§ MATERIAL:
====

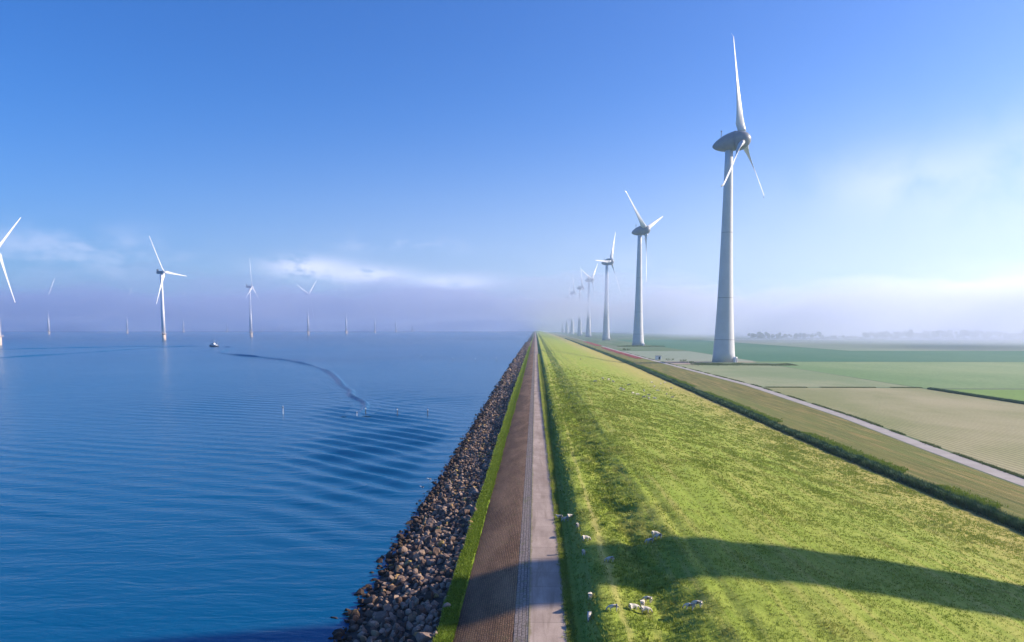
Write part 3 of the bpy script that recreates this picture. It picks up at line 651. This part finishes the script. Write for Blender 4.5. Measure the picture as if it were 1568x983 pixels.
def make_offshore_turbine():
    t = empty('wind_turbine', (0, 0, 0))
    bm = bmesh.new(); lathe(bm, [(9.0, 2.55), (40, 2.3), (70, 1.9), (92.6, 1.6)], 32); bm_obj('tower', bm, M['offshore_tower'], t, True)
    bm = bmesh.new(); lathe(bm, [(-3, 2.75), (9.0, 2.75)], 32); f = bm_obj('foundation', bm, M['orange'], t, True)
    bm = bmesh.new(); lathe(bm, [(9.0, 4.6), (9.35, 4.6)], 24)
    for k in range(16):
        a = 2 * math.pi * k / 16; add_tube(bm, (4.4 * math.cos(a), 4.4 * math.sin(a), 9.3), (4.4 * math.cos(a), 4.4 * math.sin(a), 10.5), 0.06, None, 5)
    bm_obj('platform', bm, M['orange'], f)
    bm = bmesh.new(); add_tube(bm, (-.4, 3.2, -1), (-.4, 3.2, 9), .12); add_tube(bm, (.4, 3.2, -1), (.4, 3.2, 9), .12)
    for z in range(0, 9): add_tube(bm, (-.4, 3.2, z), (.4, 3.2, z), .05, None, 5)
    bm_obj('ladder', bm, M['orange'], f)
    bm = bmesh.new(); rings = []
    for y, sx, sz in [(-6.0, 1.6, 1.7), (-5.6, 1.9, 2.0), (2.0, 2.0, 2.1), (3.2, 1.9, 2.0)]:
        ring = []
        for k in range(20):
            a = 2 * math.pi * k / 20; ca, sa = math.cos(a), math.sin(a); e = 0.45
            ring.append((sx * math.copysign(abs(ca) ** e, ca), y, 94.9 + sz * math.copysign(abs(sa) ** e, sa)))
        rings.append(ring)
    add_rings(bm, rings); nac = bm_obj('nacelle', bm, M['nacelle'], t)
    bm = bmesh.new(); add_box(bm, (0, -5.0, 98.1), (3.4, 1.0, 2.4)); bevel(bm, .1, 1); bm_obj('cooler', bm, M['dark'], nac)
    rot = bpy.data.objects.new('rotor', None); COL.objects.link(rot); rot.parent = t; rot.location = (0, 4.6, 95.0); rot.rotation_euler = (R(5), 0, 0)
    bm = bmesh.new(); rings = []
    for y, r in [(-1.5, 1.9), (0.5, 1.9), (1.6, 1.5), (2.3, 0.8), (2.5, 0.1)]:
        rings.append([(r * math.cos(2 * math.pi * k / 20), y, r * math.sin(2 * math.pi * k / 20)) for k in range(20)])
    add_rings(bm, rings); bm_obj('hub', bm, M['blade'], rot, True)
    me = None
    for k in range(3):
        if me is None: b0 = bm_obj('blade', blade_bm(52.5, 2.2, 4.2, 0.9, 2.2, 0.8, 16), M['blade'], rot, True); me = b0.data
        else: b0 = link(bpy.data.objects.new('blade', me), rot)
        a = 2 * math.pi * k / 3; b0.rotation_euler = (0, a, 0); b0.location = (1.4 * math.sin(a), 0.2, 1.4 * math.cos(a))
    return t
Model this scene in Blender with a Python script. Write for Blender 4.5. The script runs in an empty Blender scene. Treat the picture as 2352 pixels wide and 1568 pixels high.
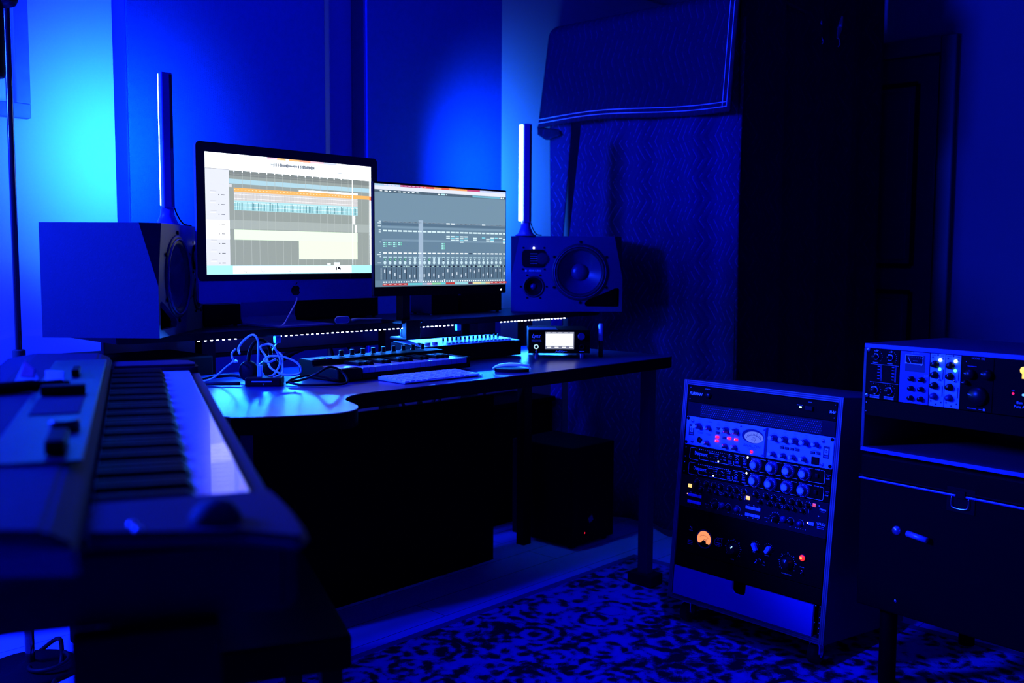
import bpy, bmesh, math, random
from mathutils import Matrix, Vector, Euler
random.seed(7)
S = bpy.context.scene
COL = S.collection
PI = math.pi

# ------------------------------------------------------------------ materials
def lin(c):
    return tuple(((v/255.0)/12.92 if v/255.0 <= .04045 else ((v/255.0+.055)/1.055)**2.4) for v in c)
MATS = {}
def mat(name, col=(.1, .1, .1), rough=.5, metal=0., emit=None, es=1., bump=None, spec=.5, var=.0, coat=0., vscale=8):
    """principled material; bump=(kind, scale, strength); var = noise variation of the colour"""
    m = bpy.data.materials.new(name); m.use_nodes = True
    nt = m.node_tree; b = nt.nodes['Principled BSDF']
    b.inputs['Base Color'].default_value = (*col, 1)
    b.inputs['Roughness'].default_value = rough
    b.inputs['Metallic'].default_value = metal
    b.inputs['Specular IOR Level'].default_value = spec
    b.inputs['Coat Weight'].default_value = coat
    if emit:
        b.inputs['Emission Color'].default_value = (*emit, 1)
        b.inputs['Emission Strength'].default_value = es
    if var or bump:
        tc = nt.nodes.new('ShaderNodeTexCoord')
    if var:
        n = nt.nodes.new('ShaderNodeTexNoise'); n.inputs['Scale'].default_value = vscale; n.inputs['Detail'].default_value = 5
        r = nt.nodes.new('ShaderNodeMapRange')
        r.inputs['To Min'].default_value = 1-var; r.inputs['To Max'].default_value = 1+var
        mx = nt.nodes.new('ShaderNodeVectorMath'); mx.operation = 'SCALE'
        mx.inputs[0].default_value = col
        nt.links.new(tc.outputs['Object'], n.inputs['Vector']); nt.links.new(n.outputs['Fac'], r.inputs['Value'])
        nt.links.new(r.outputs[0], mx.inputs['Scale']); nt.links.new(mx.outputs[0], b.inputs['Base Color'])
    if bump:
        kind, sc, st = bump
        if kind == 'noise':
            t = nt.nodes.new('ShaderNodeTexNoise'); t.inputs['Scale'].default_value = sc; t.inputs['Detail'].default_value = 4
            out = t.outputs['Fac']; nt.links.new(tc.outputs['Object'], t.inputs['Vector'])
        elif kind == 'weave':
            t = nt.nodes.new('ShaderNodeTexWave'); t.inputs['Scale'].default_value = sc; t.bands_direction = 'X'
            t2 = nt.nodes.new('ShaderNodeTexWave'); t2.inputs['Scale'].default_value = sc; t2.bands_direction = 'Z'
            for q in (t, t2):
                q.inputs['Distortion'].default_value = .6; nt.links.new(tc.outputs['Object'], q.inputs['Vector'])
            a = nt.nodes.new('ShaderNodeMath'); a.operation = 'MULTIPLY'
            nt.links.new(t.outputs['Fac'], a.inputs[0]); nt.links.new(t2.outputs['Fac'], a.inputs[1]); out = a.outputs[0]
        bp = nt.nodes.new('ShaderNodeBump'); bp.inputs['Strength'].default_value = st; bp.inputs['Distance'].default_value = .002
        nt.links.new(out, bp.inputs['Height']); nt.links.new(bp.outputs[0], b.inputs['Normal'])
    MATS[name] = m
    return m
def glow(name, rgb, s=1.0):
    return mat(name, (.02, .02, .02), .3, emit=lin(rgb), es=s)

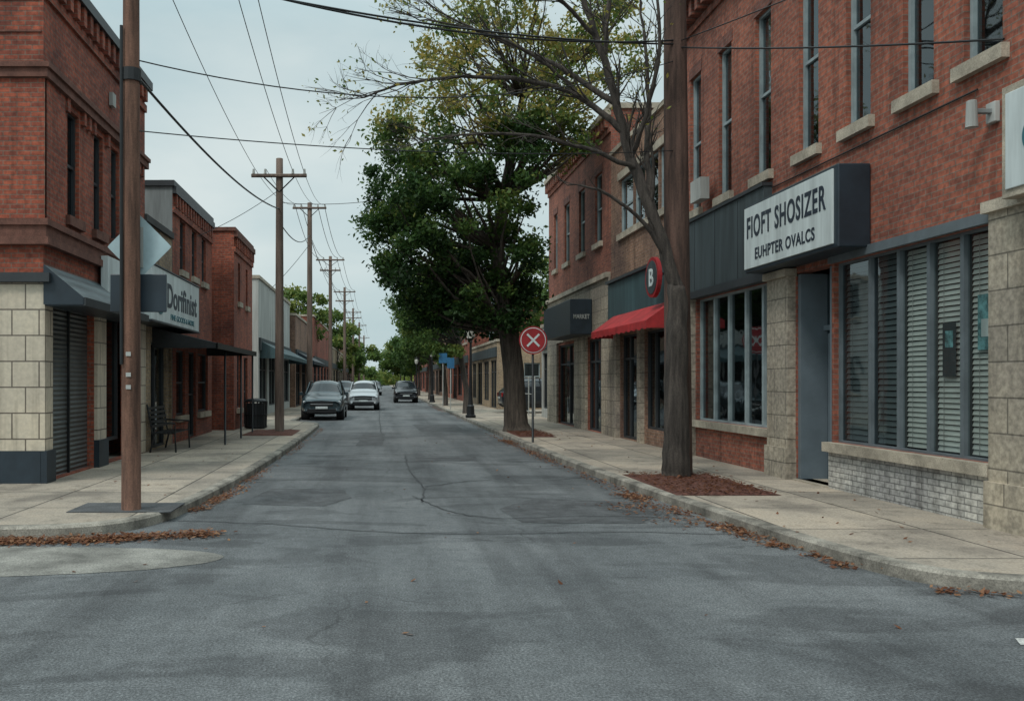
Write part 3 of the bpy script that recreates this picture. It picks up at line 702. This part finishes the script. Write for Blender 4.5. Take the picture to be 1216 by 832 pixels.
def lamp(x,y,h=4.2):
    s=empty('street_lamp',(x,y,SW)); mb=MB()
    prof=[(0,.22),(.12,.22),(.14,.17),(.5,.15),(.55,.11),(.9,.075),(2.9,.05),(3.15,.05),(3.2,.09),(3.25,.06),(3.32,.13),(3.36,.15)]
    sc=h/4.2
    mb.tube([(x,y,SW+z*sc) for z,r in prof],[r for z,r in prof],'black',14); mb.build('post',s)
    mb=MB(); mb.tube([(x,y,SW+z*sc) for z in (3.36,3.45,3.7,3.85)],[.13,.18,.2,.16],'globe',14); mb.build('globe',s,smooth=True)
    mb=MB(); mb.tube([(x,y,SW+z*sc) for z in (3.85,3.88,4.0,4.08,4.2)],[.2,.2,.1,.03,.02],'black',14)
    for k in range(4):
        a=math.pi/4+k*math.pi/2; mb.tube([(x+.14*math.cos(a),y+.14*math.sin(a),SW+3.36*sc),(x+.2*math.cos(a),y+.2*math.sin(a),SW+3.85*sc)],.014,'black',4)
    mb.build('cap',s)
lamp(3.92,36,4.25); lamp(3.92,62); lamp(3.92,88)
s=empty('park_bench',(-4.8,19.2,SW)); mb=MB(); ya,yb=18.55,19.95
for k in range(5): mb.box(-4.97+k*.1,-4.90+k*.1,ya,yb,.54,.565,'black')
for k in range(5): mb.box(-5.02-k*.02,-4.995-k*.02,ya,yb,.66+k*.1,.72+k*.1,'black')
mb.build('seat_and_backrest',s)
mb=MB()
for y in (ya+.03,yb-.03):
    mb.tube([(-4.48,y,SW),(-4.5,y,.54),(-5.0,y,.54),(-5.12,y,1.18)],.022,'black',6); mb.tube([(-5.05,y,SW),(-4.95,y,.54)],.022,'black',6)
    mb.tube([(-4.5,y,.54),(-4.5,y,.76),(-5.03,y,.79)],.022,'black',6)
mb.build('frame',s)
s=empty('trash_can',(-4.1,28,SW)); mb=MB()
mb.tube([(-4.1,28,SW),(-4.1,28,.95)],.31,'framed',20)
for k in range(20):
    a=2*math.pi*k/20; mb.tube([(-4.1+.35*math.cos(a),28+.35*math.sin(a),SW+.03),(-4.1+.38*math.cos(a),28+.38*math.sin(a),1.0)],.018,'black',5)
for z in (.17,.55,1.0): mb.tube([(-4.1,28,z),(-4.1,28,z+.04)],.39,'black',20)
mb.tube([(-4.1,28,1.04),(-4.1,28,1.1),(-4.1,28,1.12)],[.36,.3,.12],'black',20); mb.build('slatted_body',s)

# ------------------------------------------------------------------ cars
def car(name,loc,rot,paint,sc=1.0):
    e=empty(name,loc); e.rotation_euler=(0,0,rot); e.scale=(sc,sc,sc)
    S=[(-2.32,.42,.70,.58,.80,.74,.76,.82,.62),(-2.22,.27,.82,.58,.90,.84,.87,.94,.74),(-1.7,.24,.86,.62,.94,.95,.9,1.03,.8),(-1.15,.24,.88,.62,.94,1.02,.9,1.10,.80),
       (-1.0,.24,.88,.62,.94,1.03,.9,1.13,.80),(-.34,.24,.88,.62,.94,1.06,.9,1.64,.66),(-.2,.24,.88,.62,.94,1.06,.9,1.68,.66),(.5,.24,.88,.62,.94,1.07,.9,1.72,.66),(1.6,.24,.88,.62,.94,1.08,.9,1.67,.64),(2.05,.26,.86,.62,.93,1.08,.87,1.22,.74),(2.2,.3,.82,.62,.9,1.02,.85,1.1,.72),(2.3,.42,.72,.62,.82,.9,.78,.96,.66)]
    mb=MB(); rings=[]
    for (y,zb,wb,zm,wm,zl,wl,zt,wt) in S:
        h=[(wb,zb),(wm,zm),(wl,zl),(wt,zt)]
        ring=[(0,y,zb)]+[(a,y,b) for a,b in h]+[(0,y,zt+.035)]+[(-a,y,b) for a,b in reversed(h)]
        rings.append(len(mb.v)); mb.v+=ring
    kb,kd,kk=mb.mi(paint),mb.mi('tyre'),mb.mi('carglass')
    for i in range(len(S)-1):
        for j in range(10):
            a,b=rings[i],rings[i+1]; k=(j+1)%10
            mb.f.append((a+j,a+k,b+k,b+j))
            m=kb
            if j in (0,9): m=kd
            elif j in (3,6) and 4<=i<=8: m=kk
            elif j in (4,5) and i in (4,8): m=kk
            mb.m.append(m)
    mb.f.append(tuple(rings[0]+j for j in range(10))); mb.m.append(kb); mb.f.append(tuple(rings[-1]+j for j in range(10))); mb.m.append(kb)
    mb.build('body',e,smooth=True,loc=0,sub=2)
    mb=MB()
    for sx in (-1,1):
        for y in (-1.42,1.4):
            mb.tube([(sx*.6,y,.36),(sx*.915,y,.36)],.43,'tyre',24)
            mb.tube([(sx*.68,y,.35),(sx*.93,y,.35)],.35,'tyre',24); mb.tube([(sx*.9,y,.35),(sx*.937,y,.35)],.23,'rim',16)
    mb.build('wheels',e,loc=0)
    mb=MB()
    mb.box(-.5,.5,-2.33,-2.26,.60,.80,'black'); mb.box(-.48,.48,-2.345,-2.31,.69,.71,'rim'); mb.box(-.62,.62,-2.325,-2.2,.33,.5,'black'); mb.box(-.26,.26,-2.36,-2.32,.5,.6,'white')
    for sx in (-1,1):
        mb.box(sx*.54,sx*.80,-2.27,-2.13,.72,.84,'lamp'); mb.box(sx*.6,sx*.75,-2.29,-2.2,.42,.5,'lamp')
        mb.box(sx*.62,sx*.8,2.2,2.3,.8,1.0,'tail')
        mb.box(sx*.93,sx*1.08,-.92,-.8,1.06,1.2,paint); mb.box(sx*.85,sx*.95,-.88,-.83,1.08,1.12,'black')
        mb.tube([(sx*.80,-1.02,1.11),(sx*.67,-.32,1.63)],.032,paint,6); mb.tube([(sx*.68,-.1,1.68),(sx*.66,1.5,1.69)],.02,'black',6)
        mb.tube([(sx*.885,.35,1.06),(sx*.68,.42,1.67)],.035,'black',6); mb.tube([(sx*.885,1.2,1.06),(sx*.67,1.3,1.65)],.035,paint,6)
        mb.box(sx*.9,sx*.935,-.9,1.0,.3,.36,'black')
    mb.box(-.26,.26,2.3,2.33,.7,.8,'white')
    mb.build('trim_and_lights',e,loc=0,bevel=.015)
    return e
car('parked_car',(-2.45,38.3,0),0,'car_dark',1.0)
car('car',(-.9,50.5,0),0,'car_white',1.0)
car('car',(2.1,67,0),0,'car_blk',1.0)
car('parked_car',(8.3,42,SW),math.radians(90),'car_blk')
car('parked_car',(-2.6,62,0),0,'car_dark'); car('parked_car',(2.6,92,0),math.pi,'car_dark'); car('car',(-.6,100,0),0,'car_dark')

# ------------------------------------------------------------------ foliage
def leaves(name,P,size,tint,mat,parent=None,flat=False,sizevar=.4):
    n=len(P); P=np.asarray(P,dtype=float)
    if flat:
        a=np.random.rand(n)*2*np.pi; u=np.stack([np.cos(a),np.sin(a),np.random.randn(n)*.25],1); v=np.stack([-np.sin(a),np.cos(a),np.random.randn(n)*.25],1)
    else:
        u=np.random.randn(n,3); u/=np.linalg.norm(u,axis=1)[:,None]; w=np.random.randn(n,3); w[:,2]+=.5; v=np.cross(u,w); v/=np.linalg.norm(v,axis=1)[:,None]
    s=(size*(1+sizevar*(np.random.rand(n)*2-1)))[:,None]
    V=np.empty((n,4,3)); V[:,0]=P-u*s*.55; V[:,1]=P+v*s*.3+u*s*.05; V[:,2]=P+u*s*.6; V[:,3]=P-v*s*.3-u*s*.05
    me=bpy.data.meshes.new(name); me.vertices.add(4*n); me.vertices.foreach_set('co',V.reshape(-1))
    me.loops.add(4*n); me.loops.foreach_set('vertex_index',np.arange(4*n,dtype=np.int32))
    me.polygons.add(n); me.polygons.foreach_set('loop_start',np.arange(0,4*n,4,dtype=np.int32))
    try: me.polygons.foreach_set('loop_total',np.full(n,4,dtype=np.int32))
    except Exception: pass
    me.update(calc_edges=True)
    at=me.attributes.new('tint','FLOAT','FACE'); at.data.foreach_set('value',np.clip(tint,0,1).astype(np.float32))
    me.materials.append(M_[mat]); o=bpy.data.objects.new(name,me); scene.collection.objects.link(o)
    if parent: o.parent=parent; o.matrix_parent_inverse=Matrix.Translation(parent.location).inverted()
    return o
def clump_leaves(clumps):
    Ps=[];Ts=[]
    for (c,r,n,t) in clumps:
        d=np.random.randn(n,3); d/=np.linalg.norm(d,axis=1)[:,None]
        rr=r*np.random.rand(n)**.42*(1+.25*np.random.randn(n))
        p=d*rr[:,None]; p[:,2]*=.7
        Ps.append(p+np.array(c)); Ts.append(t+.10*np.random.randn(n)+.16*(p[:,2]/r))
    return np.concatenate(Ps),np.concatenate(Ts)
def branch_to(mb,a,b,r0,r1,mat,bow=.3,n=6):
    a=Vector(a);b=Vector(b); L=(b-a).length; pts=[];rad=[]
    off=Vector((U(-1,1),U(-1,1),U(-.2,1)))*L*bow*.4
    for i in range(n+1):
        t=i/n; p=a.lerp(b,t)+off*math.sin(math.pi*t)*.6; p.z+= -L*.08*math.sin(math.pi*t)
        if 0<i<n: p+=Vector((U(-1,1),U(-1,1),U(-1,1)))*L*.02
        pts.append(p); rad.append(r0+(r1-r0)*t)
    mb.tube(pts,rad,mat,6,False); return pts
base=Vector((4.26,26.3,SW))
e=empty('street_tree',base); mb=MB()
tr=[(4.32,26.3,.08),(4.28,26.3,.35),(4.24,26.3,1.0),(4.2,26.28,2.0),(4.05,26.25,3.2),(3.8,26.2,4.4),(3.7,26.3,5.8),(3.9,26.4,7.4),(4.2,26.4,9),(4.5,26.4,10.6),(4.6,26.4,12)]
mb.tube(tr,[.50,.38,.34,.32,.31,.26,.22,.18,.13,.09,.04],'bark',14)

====

§ EXERCISE TASK:
Pull out each line of the listing that holds the string "Write".

§ EXPECTED OUTPUT:
Write part 3 of the bpy script that recreates this picture. It picks up at line 651. This part finishes the script. Write for Blender 4.5. Measure the picture as if it were 1568x983 pixels.
Model this scene in Blender with a Python script. Write for Blender 4.5. The script runs in an empty Blender scene. Treat the picture as 2352 pixels wide and 1568 pixels high.
Write part 3 of the bpy script that recreates this picture. It picks up at line 702. This part finishes the script. Write for Blender 4.5. Take the picture to be 1216 by 832 pixels.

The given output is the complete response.